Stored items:
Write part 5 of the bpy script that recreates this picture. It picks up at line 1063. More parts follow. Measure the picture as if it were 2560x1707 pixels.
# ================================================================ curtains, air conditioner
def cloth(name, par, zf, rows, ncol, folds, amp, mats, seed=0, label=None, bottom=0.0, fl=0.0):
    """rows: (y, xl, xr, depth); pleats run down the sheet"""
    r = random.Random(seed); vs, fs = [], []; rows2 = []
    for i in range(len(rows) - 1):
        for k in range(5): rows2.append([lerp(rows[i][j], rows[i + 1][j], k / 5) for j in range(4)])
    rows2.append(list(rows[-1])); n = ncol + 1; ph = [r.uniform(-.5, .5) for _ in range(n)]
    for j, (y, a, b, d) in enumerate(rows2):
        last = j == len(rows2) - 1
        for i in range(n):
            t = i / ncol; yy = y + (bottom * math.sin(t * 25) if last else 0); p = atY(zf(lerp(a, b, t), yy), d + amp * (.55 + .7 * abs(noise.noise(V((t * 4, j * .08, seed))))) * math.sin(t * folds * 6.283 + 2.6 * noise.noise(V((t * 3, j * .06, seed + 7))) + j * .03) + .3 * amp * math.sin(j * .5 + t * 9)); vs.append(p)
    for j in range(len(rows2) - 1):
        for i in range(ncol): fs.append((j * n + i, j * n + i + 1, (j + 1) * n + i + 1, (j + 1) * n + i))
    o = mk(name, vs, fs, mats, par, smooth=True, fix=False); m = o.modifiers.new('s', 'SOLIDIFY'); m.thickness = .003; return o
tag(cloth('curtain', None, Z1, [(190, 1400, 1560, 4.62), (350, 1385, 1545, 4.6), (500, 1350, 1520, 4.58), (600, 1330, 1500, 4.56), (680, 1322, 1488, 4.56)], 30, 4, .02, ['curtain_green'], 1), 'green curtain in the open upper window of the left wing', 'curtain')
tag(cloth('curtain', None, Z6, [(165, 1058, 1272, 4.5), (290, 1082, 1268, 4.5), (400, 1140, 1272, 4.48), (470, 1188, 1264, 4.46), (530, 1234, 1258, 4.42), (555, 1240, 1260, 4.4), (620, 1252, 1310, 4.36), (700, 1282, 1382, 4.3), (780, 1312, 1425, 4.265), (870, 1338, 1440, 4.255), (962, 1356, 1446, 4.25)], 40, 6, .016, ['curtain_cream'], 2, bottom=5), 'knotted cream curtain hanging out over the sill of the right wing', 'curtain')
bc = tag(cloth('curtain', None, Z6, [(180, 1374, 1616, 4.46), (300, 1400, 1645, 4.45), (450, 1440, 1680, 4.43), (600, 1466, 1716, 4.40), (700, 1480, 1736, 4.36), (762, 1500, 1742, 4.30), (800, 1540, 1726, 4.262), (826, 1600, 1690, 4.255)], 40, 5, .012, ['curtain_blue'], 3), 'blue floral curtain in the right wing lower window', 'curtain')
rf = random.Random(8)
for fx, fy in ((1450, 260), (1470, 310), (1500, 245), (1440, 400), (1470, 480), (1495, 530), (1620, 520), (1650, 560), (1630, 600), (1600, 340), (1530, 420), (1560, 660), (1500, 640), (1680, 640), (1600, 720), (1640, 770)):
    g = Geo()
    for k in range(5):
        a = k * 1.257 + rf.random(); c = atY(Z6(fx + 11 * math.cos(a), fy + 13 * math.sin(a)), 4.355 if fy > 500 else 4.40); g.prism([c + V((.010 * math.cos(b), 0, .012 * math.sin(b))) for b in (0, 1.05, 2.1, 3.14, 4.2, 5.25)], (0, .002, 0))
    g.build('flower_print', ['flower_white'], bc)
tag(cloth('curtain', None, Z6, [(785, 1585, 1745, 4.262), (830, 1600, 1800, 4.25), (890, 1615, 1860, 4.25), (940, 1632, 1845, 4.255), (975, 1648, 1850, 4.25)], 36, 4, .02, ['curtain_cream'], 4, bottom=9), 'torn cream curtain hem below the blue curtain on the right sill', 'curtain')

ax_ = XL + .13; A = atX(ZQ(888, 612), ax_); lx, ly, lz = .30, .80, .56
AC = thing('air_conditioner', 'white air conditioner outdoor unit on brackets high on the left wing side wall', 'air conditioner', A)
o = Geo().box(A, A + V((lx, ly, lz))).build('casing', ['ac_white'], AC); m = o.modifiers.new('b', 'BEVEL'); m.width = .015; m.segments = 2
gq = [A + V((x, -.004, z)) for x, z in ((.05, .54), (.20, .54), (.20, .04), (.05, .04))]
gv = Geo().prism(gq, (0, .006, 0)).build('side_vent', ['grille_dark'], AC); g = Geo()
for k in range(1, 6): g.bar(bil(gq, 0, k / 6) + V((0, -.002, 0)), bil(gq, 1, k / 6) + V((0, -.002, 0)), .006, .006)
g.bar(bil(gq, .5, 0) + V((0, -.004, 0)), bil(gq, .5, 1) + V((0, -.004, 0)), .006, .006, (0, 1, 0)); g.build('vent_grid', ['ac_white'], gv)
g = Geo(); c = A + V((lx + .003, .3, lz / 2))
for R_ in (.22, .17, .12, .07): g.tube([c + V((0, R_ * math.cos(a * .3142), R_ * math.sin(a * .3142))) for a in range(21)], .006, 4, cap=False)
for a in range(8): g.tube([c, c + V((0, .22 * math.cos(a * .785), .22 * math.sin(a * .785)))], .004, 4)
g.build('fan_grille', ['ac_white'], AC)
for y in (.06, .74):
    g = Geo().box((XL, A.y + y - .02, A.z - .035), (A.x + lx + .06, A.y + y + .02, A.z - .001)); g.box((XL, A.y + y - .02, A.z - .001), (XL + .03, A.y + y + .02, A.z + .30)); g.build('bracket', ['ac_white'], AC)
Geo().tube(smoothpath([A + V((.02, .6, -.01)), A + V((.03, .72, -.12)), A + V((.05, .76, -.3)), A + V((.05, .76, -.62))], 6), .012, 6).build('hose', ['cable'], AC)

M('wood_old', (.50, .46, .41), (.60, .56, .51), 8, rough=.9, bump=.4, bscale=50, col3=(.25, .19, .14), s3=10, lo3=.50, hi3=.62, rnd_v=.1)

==

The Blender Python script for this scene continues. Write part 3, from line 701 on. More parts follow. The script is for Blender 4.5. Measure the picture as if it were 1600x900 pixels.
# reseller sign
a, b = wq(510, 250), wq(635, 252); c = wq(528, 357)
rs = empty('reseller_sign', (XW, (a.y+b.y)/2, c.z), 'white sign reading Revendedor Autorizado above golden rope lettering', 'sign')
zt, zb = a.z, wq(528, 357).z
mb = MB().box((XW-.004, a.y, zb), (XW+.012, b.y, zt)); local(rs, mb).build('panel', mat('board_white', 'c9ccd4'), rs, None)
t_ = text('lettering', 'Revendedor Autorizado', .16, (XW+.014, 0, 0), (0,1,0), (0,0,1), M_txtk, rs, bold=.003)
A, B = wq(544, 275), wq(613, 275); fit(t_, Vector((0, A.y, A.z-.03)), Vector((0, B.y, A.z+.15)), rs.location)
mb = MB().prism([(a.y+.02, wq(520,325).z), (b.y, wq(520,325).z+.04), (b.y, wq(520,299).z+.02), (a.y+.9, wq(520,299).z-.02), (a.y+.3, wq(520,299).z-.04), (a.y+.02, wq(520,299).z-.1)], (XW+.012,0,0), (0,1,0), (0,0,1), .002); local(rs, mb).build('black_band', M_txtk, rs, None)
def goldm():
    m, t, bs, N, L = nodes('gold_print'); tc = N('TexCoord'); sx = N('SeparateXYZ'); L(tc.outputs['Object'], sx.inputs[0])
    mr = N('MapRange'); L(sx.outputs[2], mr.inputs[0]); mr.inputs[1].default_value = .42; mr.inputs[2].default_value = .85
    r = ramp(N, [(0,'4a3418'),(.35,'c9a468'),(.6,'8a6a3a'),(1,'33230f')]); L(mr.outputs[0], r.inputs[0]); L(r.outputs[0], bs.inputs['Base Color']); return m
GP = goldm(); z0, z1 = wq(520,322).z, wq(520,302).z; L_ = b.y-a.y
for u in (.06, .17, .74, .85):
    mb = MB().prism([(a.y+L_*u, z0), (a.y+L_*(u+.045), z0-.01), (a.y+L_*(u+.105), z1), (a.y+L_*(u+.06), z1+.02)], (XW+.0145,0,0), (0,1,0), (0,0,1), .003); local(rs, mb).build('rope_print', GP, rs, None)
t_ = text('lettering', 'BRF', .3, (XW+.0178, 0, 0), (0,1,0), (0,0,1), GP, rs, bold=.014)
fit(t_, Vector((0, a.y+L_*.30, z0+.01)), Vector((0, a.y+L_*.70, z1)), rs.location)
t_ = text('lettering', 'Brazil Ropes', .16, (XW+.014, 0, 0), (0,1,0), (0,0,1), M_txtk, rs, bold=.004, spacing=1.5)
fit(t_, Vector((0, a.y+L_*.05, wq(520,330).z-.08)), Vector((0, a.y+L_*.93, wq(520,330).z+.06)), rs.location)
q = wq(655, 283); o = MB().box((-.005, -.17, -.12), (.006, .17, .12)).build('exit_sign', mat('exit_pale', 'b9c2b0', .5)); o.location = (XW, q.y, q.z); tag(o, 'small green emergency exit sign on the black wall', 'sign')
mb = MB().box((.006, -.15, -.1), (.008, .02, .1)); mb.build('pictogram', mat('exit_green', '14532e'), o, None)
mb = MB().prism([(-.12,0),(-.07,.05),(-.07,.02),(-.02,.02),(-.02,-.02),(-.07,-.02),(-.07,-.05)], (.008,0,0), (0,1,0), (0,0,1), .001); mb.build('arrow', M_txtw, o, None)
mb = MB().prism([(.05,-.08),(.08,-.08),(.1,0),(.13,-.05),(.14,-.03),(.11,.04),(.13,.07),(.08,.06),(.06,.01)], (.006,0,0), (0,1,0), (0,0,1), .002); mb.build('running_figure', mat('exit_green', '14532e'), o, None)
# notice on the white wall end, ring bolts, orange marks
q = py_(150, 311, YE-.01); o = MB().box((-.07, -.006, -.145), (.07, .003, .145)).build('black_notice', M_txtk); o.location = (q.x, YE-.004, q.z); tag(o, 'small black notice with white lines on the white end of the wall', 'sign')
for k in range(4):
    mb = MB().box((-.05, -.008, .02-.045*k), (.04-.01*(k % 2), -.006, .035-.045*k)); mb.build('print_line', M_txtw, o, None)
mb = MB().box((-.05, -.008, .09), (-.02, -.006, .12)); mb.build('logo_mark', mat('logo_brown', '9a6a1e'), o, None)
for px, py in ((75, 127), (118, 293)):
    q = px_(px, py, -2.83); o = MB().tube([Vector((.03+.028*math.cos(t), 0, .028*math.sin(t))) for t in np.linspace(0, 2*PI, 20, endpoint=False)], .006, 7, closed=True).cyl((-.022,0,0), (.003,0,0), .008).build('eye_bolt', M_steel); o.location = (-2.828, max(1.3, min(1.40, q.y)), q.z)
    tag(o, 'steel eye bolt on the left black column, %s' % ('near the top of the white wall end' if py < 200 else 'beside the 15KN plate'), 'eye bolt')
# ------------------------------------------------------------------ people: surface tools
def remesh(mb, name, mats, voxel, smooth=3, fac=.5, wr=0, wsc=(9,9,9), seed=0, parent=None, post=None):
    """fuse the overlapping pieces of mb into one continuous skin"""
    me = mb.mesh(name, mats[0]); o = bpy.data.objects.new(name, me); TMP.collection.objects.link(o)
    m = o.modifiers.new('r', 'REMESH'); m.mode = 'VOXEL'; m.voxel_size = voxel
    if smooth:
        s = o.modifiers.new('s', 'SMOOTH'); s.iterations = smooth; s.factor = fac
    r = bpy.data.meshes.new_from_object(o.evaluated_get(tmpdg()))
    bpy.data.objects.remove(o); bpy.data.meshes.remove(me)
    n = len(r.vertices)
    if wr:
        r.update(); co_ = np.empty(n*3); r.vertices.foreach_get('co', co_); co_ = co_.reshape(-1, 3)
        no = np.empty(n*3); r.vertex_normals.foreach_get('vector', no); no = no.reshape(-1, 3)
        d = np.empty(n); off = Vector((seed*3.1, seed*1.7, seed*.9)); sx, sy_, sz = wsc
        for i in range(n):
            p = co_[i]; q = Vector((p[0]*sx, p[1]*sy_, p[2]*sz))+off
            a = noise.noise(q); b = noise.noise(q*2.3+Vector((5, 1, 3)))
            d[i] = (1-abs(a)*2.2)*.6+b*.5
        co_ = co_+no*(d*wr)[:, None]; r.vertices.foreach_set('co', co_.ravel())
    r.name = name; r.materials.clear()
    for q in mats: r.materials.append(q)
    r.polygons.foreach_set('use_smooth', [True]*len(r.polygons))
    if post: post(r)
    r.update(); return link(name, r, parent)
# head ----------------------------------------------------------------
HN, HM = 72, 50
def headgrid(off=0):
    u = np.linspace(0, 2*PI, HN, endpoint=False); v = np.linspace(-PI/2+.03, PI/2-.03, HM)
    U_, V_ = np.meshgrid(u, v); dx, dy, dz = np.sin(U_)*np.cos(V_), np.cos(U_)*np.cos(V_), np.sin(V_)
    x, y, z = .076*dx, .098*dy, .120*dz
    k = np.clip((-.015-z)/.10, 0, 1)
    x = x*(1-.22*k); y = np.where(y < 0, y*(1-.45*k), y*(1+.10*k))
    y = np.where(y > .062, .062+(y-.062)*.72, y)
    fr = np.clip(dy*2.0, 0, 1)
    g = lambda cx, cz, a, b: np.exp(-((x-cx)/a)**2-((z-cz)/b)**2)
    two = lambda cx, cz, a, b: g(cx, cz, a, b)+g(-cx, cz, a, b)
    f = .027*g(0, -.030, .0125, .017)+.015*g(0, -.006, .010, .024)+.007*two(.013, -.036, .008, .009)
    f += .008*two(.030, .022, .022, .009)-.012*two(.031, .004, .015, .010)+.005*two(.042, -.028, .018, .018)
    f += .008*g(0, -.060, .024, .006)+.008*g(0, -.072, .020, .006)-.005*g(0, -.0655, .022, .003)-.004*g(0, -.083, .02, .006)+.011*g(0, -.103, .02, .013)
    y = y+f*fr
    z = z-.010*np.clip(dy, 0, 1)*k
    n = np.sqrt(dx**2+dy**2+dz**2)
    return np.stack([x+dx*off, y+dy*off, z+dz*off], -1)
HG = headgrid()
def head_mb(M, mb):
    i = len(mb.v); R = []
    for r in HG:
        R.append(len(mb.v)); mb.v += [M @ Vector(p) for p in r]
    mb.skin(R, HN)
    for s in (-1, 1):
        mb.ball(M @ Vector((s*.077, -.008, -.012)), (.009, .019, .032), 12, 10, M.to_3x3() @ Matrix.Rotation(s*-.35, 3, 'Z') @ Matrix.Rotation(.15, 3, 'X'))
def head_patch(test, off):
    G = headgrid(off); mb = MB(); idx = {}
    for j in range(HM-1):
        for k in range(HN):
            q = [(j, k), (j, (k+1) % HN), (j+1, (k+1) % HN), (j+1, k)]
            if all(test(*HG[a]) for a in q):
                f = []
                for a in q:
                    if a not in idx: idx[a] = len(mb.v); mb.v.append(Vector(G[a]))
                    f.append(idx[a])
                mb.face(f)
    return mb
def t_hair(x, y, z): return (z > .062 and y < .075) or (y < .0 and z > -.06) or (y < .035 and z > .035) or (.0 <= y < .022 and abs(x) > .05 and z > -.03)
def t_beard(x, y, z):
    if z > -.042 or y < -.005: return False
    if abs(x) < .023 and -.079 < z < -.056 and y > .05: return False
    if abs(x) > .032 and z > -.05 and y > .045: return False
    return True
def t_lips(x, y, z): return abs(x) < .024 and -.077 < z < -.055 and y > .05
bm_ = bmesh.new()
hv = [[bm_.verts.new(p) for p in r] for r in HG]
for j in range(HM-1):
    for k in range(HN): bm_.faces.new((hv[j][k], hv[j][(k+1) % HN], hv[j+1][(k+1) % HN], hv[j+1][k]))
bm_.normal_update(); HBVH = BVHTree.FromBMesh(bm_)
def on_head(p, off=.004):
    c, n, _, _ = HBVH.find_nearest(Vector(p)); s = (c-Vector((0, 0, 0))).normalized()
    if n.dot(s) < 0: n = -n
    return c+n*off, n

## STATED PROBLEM
Find the word "picture" in the material, then list each line that holds it.

## EXERCISE ANSWER
Write part 5 of the bpy script that recreates this picture. It picks up at line 1063. More parts follow. Measure the picture as if it were 2560x1707 pixels.
The Blender Python script for this scene continues. Write part 3, from line 701 on. More parts follow. The script is for Blender 4.5. Measure the picture as if it were 1600x900 pixels.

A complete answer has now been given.